Paul T Davies reviews Mark Ravenhill’s autobiographical play Angela presented as part of Sound Stage a new online audio digital theatre platform.

Mark Ravenhill Angela
Mark Ravenhillk with his cine camera in 1971. Photo: Mark Ravenhill Angela

Streaming: 26-28 March & 1-2 April (all performances at 7pm except for 28 March at 4pm) – and
4 Stars

Angela is the first play in the opening season of Sound Stage, a new online audio digital theatre platform presented by Pitlochry Festival Theatre, the Royal Lyceum Theatre and Naked Productions, and the first autobiographical play by Mark Ravenhill. At the age of 84, suffering from dementia, Ravenhill’s mother, Angela, looks back over her life, struggling with her memories as she reflects on her challenges of becoming a mother, her miscarried daughter, and framing the play is Mark’s life long love of ballet, and his challenges of learning ballet in his fifties. It is written with an open heart, beautiful and poignant, taking us into Angela’s confused mind, shot through with startling clarity.

Mark Ravenhill as a baby in 1967 with mother Angela and his father Ted. Photo: Mark Ravenhill Angela

Central to her recollections is Mark’s childhood love of the ballet film of Beatrix Potter’s Tales, particularly Jemima Puddleduck, a memory that Mark had buried that came forward when his mother passed away and he began writing the play. (He was somewhat demanding in wanting to recreate the Jemma dance, never satisfied with her creations, “He always wanted more!”)  His father, Ted, reads him stories and does the bath-time rituals, love really shines through every line of this play. A superlative cast creates strong imagery as you listen to the play, Mark in his Jemima costume and his Dad filming him, her love of amateur dramatics and walnut cake Pam Ferris is wonderful as older Angela, taking the listener into her confidence and confusion, forgetting she has a son and longing for the daughter she lost, nevertheless a portrait of a strong woman. Toby Jones is a sensitive, strong Ted, a constant support throughout.

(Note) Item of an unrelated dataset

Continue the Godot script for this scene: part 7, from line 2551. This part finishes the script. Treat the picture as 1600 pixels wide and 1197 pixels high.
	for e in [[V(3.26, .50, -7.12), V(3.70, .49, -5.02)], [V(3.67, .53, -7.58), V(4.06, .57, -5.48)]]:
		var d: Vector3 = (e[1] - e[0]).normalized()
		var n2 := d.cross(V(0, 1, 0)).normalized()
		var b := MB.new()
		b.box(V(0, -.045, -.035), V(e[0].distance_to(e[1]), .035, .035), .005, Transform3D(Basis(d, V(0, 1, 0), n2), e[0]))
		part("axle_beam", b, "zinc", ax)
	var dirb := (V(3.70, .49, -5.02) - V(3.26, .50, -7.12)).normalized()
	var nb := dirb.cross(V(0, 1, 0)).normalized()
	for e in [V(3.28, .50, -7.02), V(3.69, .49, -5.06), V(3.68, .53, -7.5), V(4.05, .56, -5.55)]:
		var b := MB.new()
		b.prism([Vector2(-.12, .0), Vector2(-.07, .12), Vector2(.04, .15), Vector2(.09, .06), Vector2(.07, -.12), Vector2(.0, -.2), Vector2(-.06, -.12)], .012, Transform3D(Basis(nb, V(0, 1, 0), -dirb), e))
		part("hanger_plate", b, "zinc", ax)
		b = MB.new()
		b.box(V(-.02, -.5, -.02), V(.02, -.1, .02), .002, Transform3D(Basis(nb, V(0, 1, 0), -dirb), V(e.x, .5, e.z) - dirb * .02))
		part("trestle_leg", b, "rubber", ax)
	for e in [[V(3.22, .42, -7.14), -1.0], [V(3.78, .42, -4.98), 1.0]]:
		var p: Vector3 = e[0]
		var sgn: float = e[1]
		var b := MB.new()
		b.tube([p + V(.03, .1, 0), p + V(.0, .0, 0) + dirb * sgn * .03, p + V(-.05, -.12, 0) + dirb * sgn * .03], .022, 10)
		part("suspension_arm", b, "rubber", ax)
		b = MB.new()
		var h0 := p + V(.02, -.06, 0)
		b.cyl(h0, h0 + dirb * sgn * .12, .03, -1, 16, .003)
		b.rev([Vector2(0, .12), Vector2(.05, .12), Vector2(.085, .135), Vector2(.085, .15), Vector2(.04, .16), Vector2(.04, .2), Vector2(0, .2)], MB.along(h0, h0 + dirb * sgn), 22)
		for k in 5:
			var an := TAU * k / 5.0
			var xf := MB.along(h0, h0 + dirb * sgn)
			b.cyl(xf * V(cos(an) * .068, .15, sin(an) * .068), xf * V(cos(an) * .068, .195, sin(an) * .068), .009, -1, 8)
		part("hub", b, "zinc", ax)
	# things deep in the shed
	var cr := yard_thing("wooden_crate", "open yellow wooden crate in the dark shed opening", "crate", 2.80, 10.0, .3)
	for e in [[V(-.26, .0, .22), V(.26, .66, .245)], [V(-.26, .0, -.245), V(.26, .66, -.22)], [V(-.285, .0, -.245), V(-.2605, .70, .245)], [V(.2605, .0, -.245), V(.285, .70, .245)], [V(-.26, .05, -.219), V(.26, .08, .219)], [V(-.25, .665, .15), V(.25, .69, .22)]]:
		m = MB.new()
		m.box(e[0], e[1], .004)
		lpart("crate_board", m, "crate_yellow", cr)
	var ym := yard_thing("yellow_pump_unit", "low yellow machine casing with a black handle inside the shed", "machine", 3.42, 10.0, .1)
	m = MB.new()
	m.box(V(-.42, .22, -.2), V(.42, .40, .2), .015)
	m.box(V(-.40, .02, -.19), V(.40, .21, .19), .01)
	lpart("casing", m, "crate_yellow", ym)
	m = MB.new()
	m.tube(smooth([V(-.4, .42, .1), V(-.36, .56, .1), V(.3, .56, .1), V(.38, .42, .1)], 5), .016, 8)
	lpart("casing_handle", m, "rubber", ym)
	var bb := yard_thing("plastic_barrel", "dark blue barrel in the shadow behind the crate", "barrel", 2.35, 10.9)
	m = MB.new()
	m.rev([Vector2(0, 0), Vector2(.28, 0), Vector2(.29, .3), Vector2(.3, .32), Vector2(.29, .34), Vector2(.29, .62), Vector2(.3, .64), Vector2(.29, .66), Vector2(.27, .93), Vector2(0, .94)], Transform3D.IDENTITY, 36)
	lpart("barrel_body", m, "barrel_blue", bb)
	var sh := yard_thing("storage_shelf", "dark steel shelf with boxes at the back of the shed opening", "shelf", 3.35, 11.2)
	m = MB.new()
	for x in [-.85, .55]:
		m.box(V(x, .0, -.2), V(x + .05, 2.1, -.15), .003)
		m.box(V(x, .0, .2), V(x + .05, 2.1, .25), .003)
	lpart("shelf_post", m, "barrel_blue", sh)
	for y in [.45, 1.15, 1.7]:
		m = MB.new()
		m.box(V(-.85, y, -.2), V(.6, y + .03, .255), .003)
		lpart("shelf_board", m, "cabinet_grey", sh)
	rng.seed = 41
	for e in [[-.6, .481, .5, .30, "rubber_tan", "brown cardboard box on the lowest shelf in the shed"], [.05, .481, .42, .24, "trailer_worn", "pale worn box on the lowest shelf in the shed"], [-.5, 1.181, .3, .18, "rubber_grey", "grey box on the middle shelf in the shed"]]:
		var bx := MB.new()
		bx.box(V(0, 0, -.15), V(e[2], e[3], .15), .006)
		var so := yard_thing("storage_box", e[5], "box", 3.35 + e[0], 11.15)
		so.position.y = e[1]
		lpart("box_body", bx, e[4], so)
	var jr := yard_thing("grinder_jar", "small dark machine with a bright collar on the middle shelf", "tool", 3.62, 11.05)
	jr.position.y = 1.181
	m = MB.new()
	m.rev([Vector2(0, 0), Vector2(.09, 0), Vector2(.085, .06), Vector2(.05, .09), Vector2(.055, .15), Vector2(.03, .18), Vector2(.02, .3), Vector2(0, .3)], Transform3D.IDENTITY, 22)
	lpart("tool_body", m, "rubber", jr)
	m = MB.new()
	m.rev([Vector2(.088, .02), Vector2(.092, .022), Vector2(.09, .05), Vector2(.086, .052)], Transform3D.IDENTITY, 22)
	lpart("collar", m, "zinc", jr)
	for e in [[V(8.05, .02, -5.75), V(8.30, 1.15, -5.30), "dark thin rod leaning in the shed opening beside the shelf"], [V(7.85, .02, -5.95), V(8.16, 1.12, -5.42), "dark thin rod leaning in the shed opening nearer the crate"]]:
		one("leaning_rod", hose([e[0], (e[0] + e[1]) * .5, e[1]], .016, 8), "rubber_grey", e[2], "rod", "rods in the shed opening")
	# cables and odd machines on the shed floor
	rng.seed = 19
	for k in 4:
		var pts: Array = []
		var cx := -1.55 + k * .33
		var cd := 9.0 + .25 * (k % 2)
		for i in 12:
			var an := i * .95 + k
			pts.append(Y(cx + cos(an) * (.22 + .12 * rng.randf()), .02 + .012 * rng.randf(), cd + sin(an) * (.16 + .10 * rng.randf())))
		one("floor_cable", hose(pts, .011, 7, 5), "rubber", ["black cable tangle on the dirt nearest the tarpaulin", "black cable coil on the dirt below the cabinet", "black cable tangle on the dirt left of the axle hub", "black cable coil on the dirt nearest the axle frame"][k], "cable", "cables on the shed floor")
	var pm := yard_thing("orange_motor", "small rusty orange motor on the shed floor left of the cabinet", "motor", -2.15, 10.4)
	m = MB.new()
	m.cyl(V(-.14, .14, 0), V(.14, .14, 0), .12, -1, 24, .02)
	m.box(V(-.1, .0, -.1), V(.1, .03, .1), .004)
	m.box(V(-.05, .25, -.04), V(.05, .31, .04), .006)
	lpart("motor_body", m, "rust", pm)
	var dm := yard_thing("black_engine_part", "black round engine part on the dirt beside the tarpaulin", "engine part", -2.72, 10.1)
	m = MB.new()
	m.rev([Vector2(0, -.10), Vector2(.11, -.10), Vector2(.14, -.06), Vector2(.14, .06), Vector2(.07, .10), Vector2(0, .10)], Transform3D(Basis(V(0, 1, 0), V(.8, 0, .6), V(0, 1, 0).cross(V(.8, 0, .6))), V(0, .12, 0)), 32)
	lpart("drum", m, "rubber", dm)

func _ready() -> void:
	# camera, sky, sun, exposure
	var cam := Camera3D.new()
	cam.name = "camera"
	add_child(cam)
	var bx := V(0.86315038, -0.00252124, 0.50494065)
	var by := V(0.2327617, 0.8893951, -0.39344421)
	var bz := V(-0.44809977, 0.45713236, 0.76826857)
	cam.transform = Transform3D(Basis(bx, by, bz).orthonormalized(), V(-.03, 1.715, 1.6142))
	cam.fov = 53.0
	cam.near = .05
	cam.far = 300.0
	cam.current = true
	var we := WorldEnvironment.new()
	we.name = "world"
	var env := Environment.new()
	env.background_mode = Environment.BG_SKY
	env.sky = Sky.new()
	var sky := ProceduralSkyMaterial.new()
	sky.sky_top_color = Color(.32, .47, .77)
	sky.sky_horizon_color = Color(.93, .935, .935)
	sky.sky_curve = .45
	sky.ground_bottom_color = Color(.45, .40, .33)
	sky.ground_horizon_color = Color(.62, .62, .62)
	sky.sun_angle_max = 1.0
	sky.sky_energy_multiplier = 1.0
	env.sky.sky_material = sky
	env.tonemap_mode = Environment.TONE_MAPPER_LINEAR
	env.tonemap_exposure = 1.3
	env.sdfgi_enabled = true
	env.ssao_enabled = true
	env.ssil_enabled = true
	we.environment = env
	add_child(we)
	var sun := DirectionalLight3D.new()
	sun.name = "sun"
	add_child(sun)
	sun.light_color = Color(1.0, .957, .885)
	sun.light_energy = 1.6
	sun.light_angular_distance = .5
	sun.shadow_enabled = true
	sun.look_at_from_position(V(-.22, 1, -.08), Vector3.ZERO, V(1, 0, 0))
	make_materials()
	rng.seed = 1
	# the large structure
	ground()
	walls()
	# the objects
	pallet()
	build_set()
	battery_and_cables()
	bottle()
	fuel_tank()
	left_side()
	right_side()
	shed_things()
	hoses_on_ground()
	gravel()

Beautifully directed by Polly Thomas, Ravenhill structures his story perfectly, and, although it’s obviously autobiographical, there are many scenes that will resonate with listeners. My mum had dementia in her last years, and although my experience was different, there were many moments of recognition. It’s unflinching in its portrayal of the brutality of dementia, but love, kindness, and support shine though. Beautiful, unmissable work by the entire company.